This blog post begins with a song. And it’s not a happy one.
This is a song I recently composed called “WTF.” The title perfectly encapsulates how I feel about the condition of the world right now, but it has a double meaning:
Darling, you’re Worth The Fight
Even if I don’t make it out alive
For you I’m ready to die
A girl like you is Worth The Fight
I was hesitant to put this song out into the world for a number of reasons. For one, it was unfortunately made from lyrics I hand-wrote and stupidly fed into an AI software, which I’m not proud of, but I feel like I’ve altered the melody and structure of the song enough to be my own original material at this point. And I’ve wrestled with this song for months now, trying to find some way to salvage it because of how personal the words are to me.
Because this song isn’t just any old song. It’s about how I’m absolutely willing to die for my girlfriend, and I mean every word of it.
And it’s all because of one peculiar Jewish carpenter who walked the planet 2000 years ago.
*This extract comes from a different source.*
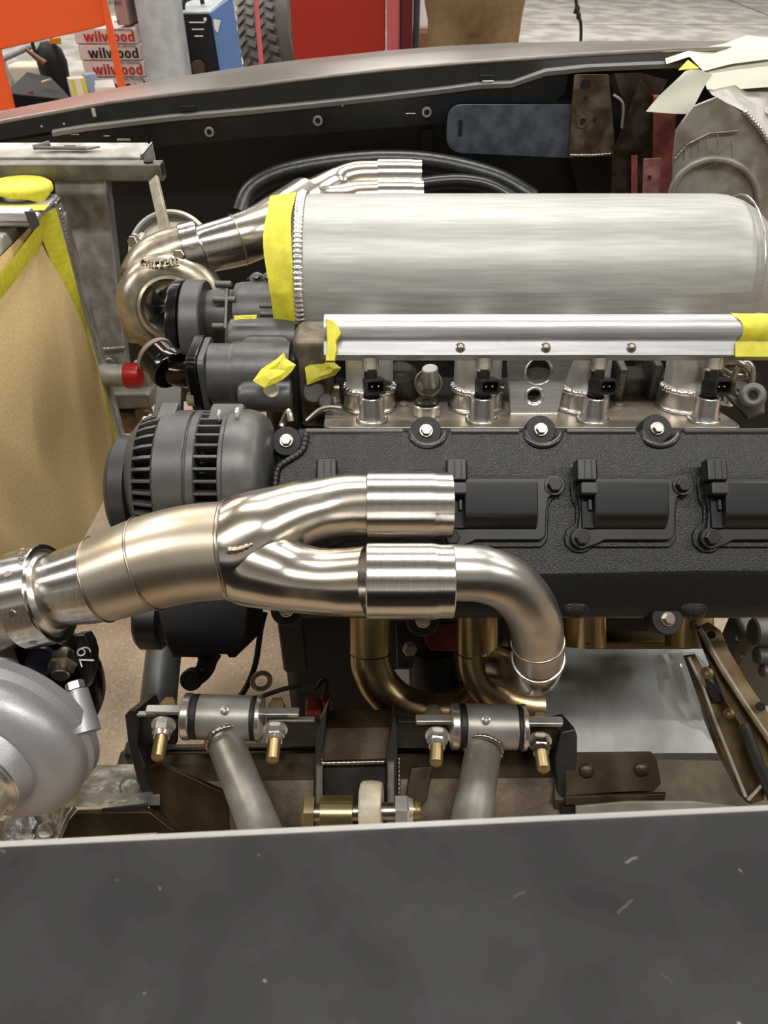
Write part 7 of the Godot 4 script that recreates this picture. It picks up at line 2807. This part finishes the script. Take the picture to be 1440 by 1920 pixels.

For better or worse, growing up, I attended church. My parents weren’t very religious, but my mom wanted me to have a basic understanding of the Christian faith because she felt it was important for me to have that spiritual experience as a kid. And I mean, what child doesn’t love vacation Bible school?
I was baptized at 14, mostly because I wanted to impress the really cute good little church boy I was madly in love with. To be honest, a lot of me attending church as a youngin’ was because I desperately wanted to fit in with my friends, who were mostly from evangelical families. But as I got older, I started making my faith my own. In my teen years, my OCD really started beating me down, and I felt really scared and alone in the world, but all of that disappeared when I was standing in the crowd at youth group screaming along to “How He Loves” (the “sloppy wet kiss” version, natch). I could feel the presence of Jesus in the music — I think that’s one of the reasons music feels so sacred to me. I always call music my first language as a shy autistic little girl who didn’t know how to talk to people, but it wasn’t just my way of communicating with my peers. It was also my way of communing with the Divine, and it made my relationship with Christ that much more personal to me.
I stopped going to church for many reasons, both personal and practical, but I still find myself going back to the holy scriptures and seeking comfort in the words of my Savior from time to time. And this morning was one such time, because it hit me.
If the world keeps progressing (or rather, regressing) the way it is, my time on this planet could be cut alarmingly short.
I don’t want to be a martyr, but I’m becoming increasingly afraid that might be my fate. I don’t want to go quietly into a world where my girlfriend has to move across the planet to get away from those who persecute her. And that is something that’s on the table, as she recently told me she can get Italian citizenship from her grandmother. But I don’t want to live in a world where she’s so casually and cruelly ripped away from me by the fucko from The Apprentice of all people.
I wish I knew how to protest in a way that means something, but I’m paralyzed by my fear of dying. There are literally people setting themselves on fire to take a stand, and I sincerely wish that was something I’m capable of, but I don’t think I’m that brave. I’ve considered staging a non-fatal hunger strike a la Gandhi and many brave suffragettes, but I’m also scared of being snatched up for being a political dissident and sent to El Salvador to have God knows what happen to me. To be honest, I’m almost too much of a coward to post this, as it’s probably the most personal and desperate thing I’ve ever written on here.
But with Christ, all things are possible, right?
I’m at a point where I don’t want things to escalate to the point where I feel the need to starve myself on the steps of the White House, but if that day ever came, I trust the Lord to guide me. I don’t want to die young. I want to get old. I want to be a grandmother someday. I want to live in a cute little nursing home with a bunch of other old people like the one I work at. I hope those are the cards I’m dealt eventually. I don’t want my last days on Earth to be uncomfortable and painful and scary.
That being said, if my time here really is to be cut short due to political violence, I don’t want my life to be in vain. I want my life to have meaning. I want my life to be marked by the kind of sacrificial love I learned from my Savior. In John 15:13, Jesus is quoted as saying:
“Greater love has no one than this: to lay down one’s life for one’s friends.”
That’s the kind of love I want to be remembered for someday.